Eventually the main event
began. The "safety curtain" curtain rose. And there it was. The highly anticipated getup. Picture a slightly 3D version of Tetris tipped
onto its side and plonked on a stage and you have a very good idea of what it looked like. I'm sure there are phtos somewhere online by now. It looked like Sports Direct just before opening.
Then the graphics kicked in. Now picture Cartoon Network being projected
onto that Tetris-like stack of boxes, only someone has cleverly mapped the pictures to the contours. Drifting blobs, electric fingers, pistons, fireballs... It was a bit techy, it was a bit futuristic, it was a bit Star Wars and Alien ... but mostly it was a bit .... eh.
It's
not that it wasn't state-of-the-art. I'm sure it was. After all, this
was a sell-out show, and it wasn't cheap. But it was progressively underwhelming. Amon himself was housed in a cube at the center of the display, and his first reveal was undoubtedly thrilling. But all he did was the usual electtronica flipping of swtiches and nodding of head, and as the show went on you realised that each new segment of graphics and each new reveal of the man at the centre of it all would be pretty much the same as the last.
The music took very much a secondary role to the visuals, which is weird for a musician, but regardless of where most of the effort went, neither the music nor the visuals were good enough. Part of the problem, I think, was in the choice of venue, or else the venue setup. To be transportive, something that isn't locomotive must be immersive, and at the scales involved here, Isam 2.0 simply wasn't. Had the same show been put on in a medium-sized club, 6 feet from my face, filling 90% of my visual field, I've no doubt it would have been absolutely amazing. But from 60 feet away, occupying 15% of my visual field, it all felt a bit 2005. It was like a half-hour break in an expo, where they stick something on just to keep you entertained before the next talk about the energy efficiency of thatched roofs or the transformative power of networking. The whole thing was just too puny to be affecting.
The music took very much a secondary role to the visuals, which is weird for a musician, but regardless of where most of the effort went, neither the music nor the visuals were good enough. Part of the problem, I think, was in the choice of venue, or else the venue setup. To be transportive, something that isn't locomotive must be immersive, and at the scales involved here, Isam 2.0 simply wasn't. Had the same show been put on in a medium-sized club, 6 feet from my face, filling 90% of my visual field, I've no doubt it would have been absolutely amazing. But from 60 feet away, occupying 15% of my visual field, it all felt a bit 2005. It was like a half-hour break in an expo, where they stick something on just to keep you entertained before the next talk about the energy efficiency of thatched roofs or the transformative power of networking. The whole thing was just too puny to be affecting.

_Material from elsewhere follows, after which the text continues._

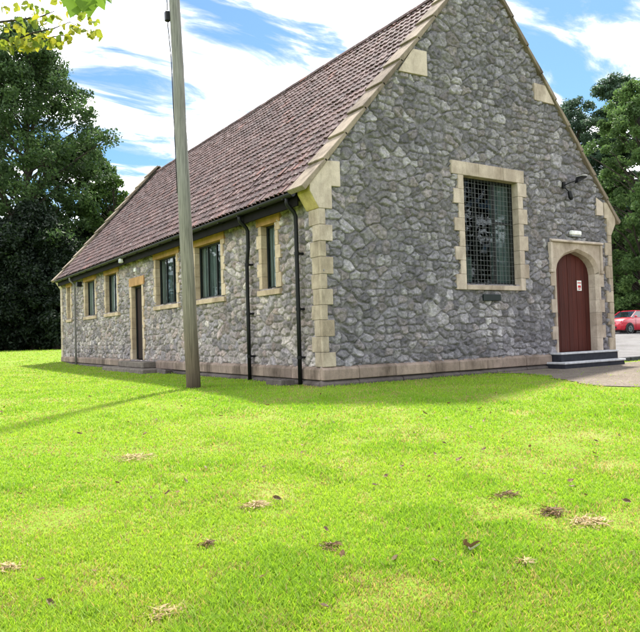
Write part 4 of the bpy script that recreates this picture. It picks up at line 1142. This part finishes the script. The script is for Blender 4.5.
tag(go, 'bright yellow green mown lawn in front of the hall', 'grass', kind='stuff')

# ------------------------------------------------------------------ litter on the lawn
def straw_clump(px, py, r, h, n, label, mat='straw', cat='dead grass'):
    p = ground_at(px, py); rng = random.Random(int(px * 7 + py)); m = MB()
    for _ in range(n):
        a = rng.random() * 6.283; rr_ = r * min(1.15, math.sqrt(rng.random()) if rng.random() < .6 else abs(rng.gauss(.4, .45))); x, y = p[0] + rr_ * math.cos(a) * 1.3, p[1] + rr_ * math.sin(a)
        z = G(x, y) + .85 * h * max(0, 1 - (rr_ / r) ** 2) * rng.random() + .010
        b = rng.random() * 6.283; l = rng.uniform(.03, .08); d = Vector((math.cos(b), math.sin(b), rng.uniform(-.15, .25))) * l; w = Vector((-math.sin(b), math.cos(b), 0)) * rng.uniform(.003, .006)
        o_ = Vector((x, y, z)); m.add([o_ - w, o_ + w, o_ + d * .6 + w * .9 + Vector((0, 0, .006)), o_ + d + w * .2], [(0, 1, 2, 3)])
    o = m.build('dead_grass_clump', M[mat], None, fix=False)
    a_ = o.data.attributes.new('tone', 'FLOAT', 'POINT'); a_.data.foreach_set('value', np.array([.2 + .8 * ((i // 4 * 37) % 11) / 11 for i in range(len(o.data.vertices))], np.float32))
    # origin at its spot on the ground
    mt = Matrix.Translation((p[0], p[1], p[2])); o.data.transform(mt.inverted()); o.matrix_world = mt
    tag(o, label, cat, 'clumps of dead cut grass on the lawn'); return o
straw_clump(133, 459, .17, .04, 150, 'widest tan clump of dead grass, on the lawn between the pole and the left edge')
straw_clump(255, 508, .085, .05, 130, 'round tan clump of dead grass, centre left of the lawn, taller than the rest')
straw_clump(208, 547, .035, .04, 45, 'small dark brown tuft of dead grass below and left of the round tan clump', 'drydark')
straw_clump(329, 549, .05, .035, 55, 'brown tuft of dead grass left of the curled leaf', 'drydark')
straw_clump(505, 497, .085, .03, 80, 'low brown clump of dead grass above and left of the dark edged clump', 'drydark')
straw_clump(553, 515, .08, .04, 100, 'dark edged clump of dead grass in the right of the lawn', 'drydark')
straw_clump(590, 524, .11, .025, 130, 'flat tan smear of dead grass to the right of the dark edged clump')
straw_clump(168, 616, .11, .025, 110, 'tan clump of dead grass at the bottom of the photo')
straw_clump(6, 571, .06, .03, 70, 'tan clump of dead grass cut by the left edge')
straw_clump(525, 566, .028, .03, 60, 'tiny pale tuft of dead grass right of the curled leaf')
# curled leaf standing in the grass
p = ground_at(471, 553); m = MB(); vs = []; fs = []; n = 9
ctr = Vector(p) + Vector((0, 0, .05)); u_ = Vector(rx); v_ = Vector((0, 0, 1)); w_ = Vector(fh.tolist() + [0])
def ribbon(mb, pts, wid):
    b0 = len(mb.v); V = []
    for (a, z, d), ww in zip(pts, wid): V += [ctr + u_ * a + v_ * (z + ww) + w_ * (d - ww * .6), ctr + u_ * a + v_ * (z - ww) + w_ * (d + ww * .6), ]
    mb.add(V, [(2 * i, 2 * i + 1, 2 * i + 3, 2 * i + 2) for i in range(len(pts) - 1)])
ribbon(m, [(-.045, .002, .0), (-.035, .012, -.01), (-.02, .006, -.02), (-.005, -.004, -.01), (.015, .003, .0), (.04, .013, .01), (.06, .022, .0)], [.006, .014, .018, .014, .016, .012, .002])
ribbon(m, [(-.04, .008, .03), (-.03, .016, .02), (-.015, .01, .03), (-.018, -.012, .02)], [.01, .018, .016, .01])
cl = m.build('curled_leaf', M['drydark'], None, fix=False)
st_ = MB(); st_.tube([ctr + u_ * -.015 - v_ * .01, ctr + u_ * -.012 - v_ * .03, ctr + u_ * -.02 - v_ * .06], .003, 6)
pu = MB(); ctr = ctr + v_ * -.004 - w_ * .012; ribbon(pu, [(-.022, .0, -.02), (-.01, -.012, -.02), (.01, -.006, -.012), (.035, .005, -.004), (.055, .016, -.004)], [.007, .008, .009, .007, .002])
a = cl.data.attributes.new('tone', 'FLOAT', 'POINT'); a.data.foreach_set('value', np.full(len(cl.data.vertices), .1, np.float32))
M['pale'] = simple('pale_leaf_underside', (.55, .48, .42), .8)
o1 = st_.build('stalk', M['bark'], None); o1.parent = cl
o2 = pu.build('underside', M['pale'], None, fix=False); o2.parent = cl
tag(cl, 'dark curled dry leaf with pale underside standing up from the lower right grass', 'leaf')
# flat fallen leaves
def leaf_obj(seed):
    rng = random.Random(seed); m = MB(); L_ = 1.0; o = [(-.5, 0, .02), (-.28, .24, .10), (.05, .30, .06), (.35, .15, .12), (.55, 0, .2), (.35, -.15, .05), (.05, -.30, .12), (-.28, -.24, .03), (0, 0, 0)]
    o = [(x, y, z + rng.uniform(-.06, .06)) for x, y, z in o]
    m.add(o, [(0, 8, 1), (8, 2, 1), (8, 3, 2), (8, 4, 3), (8, 5, 4), (8, 6, 5), (8, 7, 6), (0, 7, 8)])
    ob = m.build('fallen_leaf', M['drydark'], None, fix=False)
    a = ob.data.attributes.new('tone', 'FLOAT', 'POINT'); a.data.foreach_set('value', np.full(9, rng.random(), np.float32))
    return ob
protos = [leaf_obj(s) for s in range(4)]
rl = random.Random(12); spots = []
for px, py in ((3, 414), (105, 405), (62, 417), (97, 440), (195, 455), (52, 610), (260, 582), (150, 500), (300, 455), (262, 470), (430, 480), (402, 470), (457, 462), (415, 436), (365, 408), (388, 398), (570, 484), (612, 437), (578, 399), (495, 393), (343, 560), (327, 535), (437, 567), (395, 567), (473, 620), (325, 612), (95, 578), (40, 585), (30, 470), (10, 437), (215, 408), (225, 430), (290, 436), (335, 424), (520, 424), (560, 415), (470, 430), (445, 445), (595, 460), (480, 410), (130, 420), (60, 440), (75, 465), (118, 486), (20, 500)):
    spots.append((px + rl.gauss(0, 1), py + rl.gauss(0, 1)))
for _ in range(70):
    spots.append((rl.uniform(0, 637), 396 + 110 * rl.random() ** 1.6))
for i, (px, py) in enumerate(spots):
    o = protos[i] if i < 4 else protos[i % 4].copy()
    if i >= 4: COL.objects.link(o)
    p = ground_at(px, py); s = rl.uniform(.035, .075); o.scale = (s, s * rl.uniform(.7, 1), s)
    o.location = (p[0], p[1], p[2] + .035); o.rotation_euler = (rl.gauss(0, .35), rl.gauss(0, .35), rl.random() * 6.28)
    tag(o, 'small brown fallen leaf lying on the lawn', 'leaf', 'brown leaves scattered over the lawn')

You might think our seats were to blame, and I'm sure those in the stalls had a better time of it, but actually we had a pretty decent spot. We were about 7 rows back from the front of the balcony, which meant we were about 43 rows front of the back of the room. There were certainly a hell of a lot of people further away from the show than we were. I couldn't help but think that I'd been better transported and engaged by far less gimmickry, like the simple pleasures of good music, or the laser show at Fire, or any electronica event that provided enough space for a bit of a dance.
I have a feeling that this is an early adoption problem. OK, Amon Tobin is probably supplying the best visual effects on offer right now. But how good will things be in 2, 3, or 5 years' time? Frankly, I fear for the 20-somethings of tomorrow. When visual effects like this find their right environment in conjuction with the requisite drugs, the combination is going to deliver people from their stupid earth-bound selves into some wonderous land the likes of which you and I have only glimpsed, and the harsh reality of those people's seated, sedate, drug-free 30s is going to crush them like paper cranes under a falling asteroid. The poor, lucky buggers.
Us? We'll have to make do with good music.